OBJECTIVE: Write out the lines from the top of the material through the line with "PI = math.pi", exactly and with nothing added.

SOURCE MATERIAL:
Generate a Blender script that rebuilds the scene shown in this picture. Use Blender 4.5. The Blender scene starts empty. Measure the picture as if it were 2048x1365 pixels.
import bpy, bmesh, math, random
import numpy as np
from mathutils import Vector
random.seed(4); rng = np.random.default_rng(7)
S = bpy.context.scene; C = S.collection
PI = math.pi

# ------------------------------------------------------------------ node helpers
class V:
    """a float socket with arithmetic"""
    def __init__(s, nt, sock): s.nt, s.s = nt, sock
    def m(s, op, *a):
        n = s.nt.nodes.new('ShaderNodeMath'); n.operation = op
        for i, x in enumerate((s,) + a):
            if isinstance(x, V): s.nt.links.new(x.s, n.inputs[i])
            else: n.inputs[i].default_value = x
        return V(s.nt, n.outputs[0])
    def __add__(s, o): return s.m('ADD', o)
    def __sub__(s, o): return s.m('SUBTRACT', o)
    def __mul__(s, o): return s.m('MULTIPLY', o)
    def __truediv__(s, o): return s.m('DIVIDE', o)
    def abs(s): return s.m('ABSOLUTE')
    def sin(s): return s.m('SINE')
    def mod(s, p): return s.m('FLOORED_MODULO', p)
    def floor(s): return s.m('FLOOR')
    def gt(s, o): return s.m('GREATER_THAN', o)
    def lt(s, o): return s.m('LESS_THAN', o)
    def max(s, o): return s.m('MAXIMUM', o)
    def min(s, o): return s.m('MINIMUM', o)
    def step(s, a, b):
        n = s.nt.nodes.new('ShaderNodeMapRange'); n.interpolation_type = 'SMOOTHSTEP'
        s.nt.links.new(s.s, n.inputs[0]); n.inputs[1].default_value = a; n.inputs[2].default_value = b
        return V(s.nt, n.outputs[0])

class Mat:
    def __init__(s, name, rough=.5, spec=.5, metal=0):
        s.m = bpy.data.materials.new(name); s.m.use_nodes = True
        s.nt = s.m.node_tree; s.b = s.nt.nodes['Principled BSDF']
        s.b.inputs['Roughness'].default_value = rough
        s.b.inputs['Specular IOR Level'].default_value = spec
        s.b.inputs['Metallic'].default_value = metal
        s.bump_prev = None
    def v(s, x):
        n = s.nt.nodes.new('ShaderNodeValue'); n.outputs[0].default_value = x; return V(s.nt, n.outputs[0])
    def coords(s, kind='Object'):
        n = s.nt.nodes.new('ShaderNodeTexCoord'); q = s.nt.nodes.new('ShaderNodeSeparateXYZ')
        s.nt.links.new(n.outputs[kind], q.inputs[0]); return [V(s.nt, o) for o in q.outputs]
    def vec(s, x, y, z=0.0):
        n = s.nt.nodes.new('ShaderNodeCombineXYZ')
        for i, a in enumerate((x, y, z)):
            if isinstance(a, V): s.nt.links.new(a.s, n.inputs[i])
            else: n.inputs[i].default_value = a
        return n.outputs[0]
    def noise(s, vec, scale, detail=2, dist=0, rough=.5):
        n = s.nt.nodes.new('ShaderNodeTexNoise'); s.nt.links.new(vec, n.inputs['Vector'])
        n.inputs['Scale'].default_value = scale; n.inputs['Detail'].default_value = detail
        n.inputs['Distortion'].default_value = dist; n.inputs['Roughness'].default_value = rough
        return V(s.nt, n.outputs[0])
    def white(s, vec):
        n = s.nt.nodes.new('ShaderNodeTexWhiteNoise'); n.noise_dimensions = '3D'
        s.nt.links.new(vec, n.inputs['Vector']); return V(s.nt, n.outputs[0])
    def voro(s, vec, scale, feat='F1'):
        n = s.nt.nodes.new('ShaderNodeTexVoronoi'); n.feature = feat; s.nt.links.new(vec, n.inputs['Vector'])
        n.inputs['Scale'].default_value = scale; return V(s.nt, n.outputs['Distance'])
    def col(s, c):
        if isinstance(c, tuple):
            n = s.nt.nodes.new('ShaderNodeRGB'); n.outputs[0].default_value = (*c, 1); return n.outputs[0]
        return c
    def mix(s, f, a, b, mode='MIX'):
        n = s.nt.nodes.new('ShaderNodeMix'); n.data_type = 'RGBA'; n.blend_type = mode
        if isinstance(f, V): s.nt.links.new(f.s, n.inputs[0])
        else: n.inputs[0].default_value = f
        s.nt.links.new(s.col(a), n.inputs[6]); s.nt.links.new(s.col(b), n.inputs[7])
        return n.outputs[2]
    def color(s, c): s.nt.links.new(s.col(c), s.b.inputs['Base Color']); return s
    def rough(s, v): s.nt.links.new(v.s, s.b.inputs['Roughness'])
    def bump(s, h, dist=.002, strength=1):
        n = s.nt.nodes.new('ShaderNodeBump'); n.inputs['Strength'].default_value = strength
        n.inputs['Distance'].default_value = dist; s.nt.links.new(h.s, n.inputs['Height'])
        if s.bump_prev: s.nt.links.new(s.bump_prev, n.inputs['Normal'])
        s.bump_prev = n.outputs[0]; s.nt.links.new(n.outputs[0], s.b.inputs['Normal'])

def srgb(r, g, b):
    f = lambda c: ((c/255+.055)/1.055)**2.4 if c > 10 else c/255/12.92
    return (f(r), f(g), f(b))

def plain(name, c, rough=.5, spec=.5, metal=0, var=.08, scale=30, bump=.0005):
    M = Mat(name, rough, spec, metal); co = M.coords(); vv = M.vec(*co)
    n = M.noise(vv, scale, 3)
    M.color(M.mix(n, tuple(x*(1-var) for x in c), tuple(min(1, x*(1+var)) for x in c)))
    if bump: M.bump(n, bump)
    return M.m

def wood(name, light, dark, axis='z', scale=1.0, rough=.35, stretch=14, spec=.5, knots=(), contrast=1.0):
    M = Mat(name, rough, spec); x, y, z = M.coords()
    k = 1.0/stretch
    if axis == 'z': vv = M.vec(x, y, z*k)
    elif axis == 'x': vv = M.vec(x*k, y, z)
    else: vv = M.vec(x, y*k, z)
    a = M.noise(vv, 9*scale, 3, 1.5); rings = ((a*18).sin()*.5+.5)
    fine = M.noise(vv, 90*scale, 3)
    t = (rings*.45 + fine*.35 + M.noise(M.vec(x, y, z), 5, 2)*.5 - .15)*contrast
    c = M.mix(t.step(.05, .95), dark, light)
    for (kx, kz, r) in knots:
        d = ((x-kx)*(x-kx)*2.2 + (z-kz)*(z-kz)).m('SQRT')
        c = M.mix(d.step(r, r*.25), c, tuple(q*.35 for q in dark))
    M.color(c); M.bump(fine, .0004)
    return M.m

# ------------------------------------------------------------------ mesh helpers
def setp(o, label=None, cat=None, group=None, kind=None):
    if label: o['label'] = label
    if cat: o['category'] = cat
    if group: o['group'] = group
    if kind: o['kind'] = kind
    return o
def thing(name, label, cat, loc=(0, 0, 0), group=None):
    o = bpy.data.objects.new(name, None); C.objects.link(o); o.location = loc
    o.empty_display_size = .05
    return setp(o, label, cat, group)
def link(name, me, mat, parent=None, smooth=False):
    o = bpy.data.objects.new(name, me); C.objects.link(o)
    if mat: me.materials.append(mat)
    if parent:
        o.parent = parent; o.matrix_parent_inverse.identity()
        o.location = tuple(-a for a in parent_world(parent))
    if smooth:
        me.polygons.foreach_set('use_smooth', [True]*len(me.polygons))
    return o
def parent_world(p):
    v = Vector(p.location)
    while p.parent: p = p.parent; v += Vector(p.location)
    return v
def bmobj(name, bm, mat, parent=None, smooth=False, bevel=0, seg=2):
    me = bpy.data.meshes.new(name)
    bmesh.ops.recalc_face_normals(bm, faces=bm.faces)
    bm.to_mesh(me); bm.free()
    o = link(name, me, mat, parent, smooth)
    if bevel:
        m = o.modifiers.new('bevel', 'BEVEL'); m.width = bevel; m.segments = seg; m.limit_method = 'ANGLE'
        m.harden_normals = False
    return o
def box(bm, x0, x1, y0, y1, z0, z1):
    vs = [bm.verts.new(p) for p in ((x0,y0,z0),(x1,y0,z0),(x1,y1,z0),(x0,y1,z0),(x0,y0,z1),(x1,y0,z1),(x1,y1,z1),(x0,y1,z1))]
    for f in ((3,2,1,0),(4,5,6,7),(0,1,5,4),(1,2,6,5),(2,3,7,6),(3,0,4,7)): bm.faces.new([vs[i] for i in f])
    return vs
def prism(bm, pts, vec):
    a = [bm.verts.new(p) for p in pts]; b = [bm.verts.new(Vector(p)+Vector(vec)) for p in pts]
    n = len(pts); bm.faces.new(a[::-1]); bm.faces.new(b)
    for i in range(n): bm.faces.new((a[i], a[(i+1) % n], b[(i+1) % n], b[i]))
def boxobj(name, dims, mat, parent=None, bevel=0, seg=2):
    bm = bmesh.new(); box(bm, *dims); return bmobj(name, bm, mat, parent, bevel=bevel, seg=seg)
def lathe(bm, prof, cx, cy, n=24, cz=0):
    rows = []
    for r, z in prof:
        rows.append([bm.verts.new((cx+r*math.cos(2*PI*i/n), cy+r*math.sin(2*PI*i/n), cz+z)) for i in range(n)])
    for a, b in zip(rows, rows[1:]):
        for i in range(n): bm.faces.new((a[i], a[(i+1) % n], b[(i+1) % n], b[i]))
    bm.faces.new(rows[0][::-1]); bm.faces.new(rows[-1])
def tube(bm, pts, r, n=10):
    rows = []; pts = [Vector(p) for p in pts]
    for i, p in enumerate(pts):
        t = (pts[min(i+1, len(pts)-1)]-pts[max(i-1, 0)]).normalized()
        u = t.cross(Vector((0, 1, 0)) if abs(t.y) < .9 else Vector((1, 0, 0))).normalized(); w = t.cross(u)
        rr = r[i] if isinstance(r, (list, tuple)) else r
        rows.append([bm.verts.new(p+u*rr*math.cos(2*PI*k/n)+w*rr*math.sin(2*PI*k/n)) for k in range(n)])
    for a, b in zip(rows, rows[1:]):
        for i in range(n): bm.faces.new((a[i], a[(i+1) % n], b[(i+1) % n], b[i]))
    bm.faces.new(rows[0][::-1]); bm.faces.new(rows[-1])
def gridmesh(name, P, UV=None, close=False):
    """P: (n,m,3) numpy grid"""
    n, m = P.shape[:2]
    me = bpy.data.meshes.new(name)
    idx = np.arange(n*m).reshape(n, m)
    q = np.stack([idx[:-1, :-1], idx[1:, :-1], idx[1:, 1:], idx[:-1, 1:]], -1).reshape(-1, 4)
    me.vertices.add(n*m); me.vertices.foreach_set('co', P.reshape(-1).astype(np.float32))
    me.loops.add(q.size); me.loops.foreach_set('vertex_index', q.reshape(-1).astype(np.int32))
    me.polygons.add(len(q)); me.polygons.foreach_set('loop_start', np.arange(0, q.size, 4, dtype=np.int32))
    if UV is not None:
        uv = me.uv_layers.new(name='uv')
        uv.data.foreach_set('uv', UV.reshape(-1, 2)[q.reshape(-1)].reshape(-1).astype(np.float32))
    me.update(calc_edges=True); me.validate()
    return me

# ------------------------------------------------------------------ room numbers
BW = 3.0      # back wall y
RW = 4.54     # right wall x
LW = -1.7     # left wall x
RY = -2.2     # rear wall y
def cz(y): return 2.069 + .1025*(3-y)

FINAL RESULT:
Generate a Blender script that rebuilds the scene shown in this picture. Use Blender 4.5. The Blender scene starts empty. Measure the picture as if it were 2048x1365 pixels.
import bpy, bmesh, math, random
import numpy as np
from mathutils import Vector
random.seed(4); rng = np.random.default_rng(7)
S = bpy.context.scene; C = S.collection
PI = math.pi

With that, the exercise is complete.